WHAT YOU WILL DO ▸ Restate the material word for word and leave out anything that is a picture.

==================================================

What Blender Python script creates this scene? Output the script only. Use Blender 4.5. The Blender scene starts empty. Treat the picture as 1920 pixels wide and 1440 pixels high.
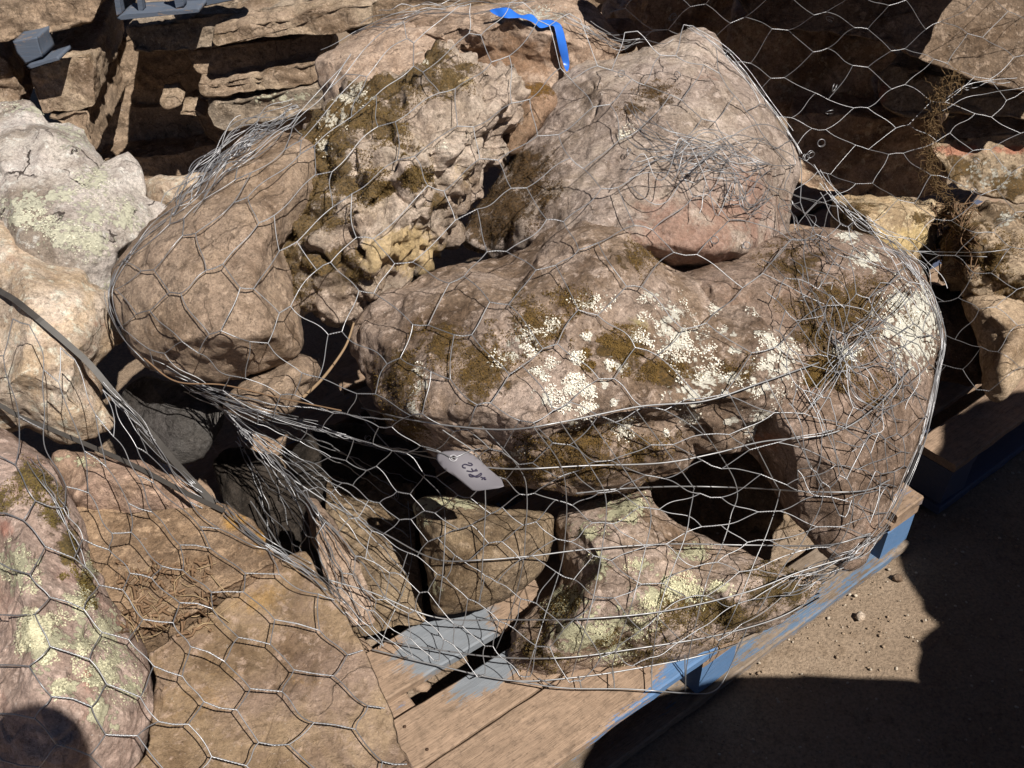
import bpy, math, random
import numpy as np
from mathutils import Vector
from mathutils.bvhtree import BVHTree
from mathutils.geometry import delaunay_2d_cdt

random.seed(7)
rng = np.random.default_rng(11)
scene = bpy.context.scene
COL = scene.collection

# ------------------------------------------------------------------ camera, sky, sun, exposure
CAM_H, PITCH, FPX = 1.55, math.radians(38.0), 1850.0
cam_data = bpy.data.cameras.new("camera")
cam = bpy.data.objects.new("camera", cam_data)
COL.objects.link(cam)
cam.location = (0, 0, CAM_H)
cam.rotation_euler = (math.pi / 2 - PITCH, 0, 0)
cam_data.sensor_width = 36.0
cam_data.lens = 36.0 * FPX / 1920.0
cam_data.clip_start = 0.02
cam_data.clip_end = 500.0
scene.camera = cam

SUN = np.array([0.37, -0.47, 0.80]); SUN /= np.linalg.norm(SUN)
world = bpy.data.worlds.new("World")
scene.world = world
world.use_nodes = True
wn = world.node_tree
sky = wn.nodes.new("ShaderNodeTexSky")
sky.sky_type = 'NISHITA'
sky.sun_disc = False
sky.altitude = 2500.0
sky.air_density = 0.35
sky.dust_density = 0.1
sky.sun_elevation = math.asin(SUN[2])
sky.sun_rotation = math.atan2(SUN[0], SUN[1])
bg = wn.nodes["Background"]
bg.inputs["Strength"].default_value = 0.05
wn.links.new(sky.outputs["Color"], bg.inputs["Color"])
sl = bpy.data.lights.new("sun", 'SUN')
sl.energy = 5.0
sl.angle = math.radians(0.5)
sl.color = (1.0, 0.95, 0.87)
so = bpy.data.objects.new("sun", sl)
COL.objects.link(so)
so.location = (3, -4, 8)
so.rotation_euler = Vector(SUN).to_track_quat('Z', 'Y').to_euler()
scene.view_settings.view_transform = 'Standard'
scene.view_settings.look = 'None'
scene.view_settings.gamma = 1.0
scene.view_settings.use_curve_mapping = False
scene.view_settings.exposure = 0.6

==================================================

REPLY TO THE TASK ▸
What Blender Python script creates this scene? Output the script only. Use Blender 4.5. The Blender scene starts empty. Treat the picture as 1920 pixels wide and 1440 pixels high.
import bpy, math, random
import numpy as np
from mathutils import Vector
from mathutils.bvhtree import BVHTree
from mathutils.geometry import delaunay_2d_cdt

random.seed(7)
rng = np.random.default_rng(11)
scene = bpy.context.scene
COL = scene.collection

# ------------------------------------------------------------------ camera, sky, sun, exposure
CAM_H, PITCH, FPX = 1.55, math.radians(38.0), 1850.0
cam_data = bpy.data.cameras.new("camera")
cam = bpy.data.objects.new("camera", cam_data)
COL.objects.link(cam)
cam.location = (0, 0, CAM_H)
cam.rotation_euler = (math.pi / 2 - PITCH, 0, 0)
cam_data.sensor_width = 36.0
cam_data.lens = 36.0 * FPX / 1920.0
cam_data.clip_start = 0.02
cam_data.clip_end = 500.0
scene.camera = cam

SUN = np.array([0.37, -0.47, 0.80]); SUN /= np.linalg.norm(SUN)
world = bpy.data.worlds.new("World")
scene.world = world
world.use_nodes = True
wn = world.node_tree
sky = wn.nodes.new("ShaderNodeTexSky")
sky.sky_type = 'NISHITA'
sky.sun_disc = False
sky.altitude = 2500.0
sky.air_density = 0.35
sky.dust_density = 0.1
sky.sun_elevation = math.asin(SUN[2])
sky.sun_rotation = math.atan2(SUN[0], SUN[1])
bg = wn.nodes["Background"]
bg.inputs["Strength"].default_value = 0.05
wn.links.new(sky.outputs["Color"], bg.inputs["Color"])
sl = bpy.data.lights.new("sun", 'SUN')
sl.energy = 5.0
sl.angle = math.radians(0.5)
sl.color = (1.0, 0.95, 0.87)
so = bpy.data.objects.new("sun", sl)
COL.objects.link(so)
so.location = (3, -4, 8)
so.rotation_euler = Vector(SUN).to_track_quat('Z', 'Y').to_euler()
scene.view_settings.view_transform = 'Standard'
scene.view_settings.look = 'None'
scene.view_settings.gamma = 1.0
scene.view_settings.use_curve_mapping = False
scene.view_settings.exposure = 0.6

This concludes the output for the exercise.